Offer 'Vince' Shlomi was born in Haifa, Israel on April 26th 1964. The man is a director, writer and a comedian. The first anyone ever seen of him was in 1999 comedy film called The Underground Comedy Movie which turned out to be a bust. He sued film makers saying that 14 scenes from the Farrelly Brothers film There's Something About Mary were adapted from his film Underground Comedy Movie. Shlomi also sued Anna Nicole Smith for breach of contract. He claimed that Smith agreed to be in Underground Comedy Movie, but backed out because she was afraid it would hurt her career. I didn't know Anna had a career.

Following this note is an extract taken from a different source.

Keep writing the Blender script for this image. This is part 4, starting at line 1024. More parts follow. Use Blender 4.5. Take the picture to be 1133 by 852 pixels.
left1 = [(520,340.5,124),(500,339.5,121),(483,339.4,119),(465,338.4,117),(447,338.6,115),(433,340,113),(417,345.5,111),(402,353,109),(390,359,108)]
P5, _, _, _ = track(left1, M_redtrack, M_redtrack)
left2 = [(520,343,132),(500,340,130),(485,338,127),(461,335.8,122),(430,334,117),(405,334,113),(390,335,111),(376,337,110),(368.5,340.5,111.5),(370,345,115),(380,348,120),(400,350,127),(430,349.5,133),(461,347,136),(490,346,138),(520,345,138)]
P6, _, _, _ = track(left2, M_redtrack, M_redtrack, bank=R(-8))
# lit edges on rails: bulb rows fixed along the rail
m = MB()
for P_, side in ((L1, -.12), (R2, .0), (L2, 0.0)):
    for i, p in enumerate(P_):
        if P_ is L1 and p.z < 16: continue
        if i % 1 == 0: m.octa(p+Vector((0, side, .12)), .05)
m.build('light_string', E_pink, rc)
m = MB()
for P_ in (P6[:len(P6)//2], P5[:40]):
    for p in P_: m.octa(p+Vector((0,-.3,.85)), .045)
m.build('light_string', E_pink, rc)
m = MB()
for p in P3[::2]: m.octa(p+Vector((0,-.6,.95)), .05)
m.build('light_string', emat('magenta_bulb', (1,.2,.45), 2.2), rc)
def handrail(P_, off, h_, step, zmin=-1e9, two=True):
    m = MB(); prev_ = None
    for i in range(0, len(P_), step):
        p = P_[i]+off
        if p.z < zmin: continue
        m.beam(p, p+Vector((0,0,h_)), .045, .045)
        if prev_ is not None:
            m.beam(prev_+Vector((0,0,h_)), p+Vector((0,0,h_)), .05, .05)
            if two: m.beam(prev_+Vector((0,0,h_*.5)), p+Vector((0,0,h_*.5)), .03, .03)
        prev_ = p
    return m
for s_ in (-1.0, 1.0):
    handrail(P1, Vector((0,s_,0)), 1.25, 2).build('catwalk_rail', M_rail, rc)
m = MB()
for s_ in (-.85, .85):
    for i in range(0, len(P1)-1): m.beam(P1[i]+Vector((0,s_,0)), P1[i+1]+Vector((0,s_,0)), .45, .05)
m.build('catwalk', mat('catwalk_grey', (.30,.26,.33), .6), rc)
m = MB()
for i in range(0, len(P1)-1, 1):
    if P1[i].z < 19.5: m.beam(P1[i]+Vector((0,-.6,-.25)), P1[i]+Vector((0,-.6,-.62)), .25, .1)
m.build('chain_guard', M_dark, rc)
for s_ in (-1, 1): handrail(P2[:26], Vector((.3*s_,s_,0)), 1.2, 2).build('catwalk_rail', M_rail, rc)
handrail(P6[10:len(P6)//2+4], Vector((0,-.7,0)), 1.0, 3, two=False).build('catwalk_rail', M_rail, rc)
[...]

He is also a former member of The Church of Scientology, maybe Tom Cruise can teach him a few acting tricks? Shlomi apparently sued the Church for libel in 2004. I have not been able to find out what the outcome was of that.
Enter 2006. The infomercial was filmed in 2007. An absorbent towel he saw at a flea market which he dubbed, the ShamWow sparked the whole idea. The commercial was originally slated has having Vince saying the product held 20 times worth it's weight in liquid. Then re did the commercial saying it held 12 times it's weight, then finally re did to say it only holds really 10 times it's weight. Which apparently, ten is the most it can really adsorb. I won't get into any details of his second pitch, The Slap Chop for fear of my fiancee and her retaliation as she owns, well, not quite the Slap Chop, but a knock off which is deadly close to it in every way minus the name. And let's be honest, the couch sucks for sleeping on and she does read my blogs. With that said, let's move on shall we?
Here is the kicker folks...Vince, on February 7th, 2009 was arrested. Felony battery on a 26 year old prostitute. While in Miami Beach, FL while he was staying at the hotel Setai, an upscale $750 a night room where in the nightclub, he met Sasha Harris, 26 who accompanied Vince to his room. Vince admitted he paid Harris $1000 after she propositioned him for straight sex. Upon commencing of the kissing, she bit his tongue and wouldn't let go. Vince, being the nice guy he is obliged her by punching her several times in the face where Harris sustained facial fractures and lacerations all over her face at 4am. After releasing his tongue, Vince ran to the Setai lobby when the hotel security called for the cops to show. Turns out, Harris was not very cooperative with police and the cops says both parties reeked of alcohol. Bear in mind, Harris was also charged for battery on him. I have posted the actual copies of the police reports below.
Well folks, I hope this was as exciting for you to read as it was for me to type. I should be going I suppose, 4:30 am came quicker than I expected....now, what's on TV?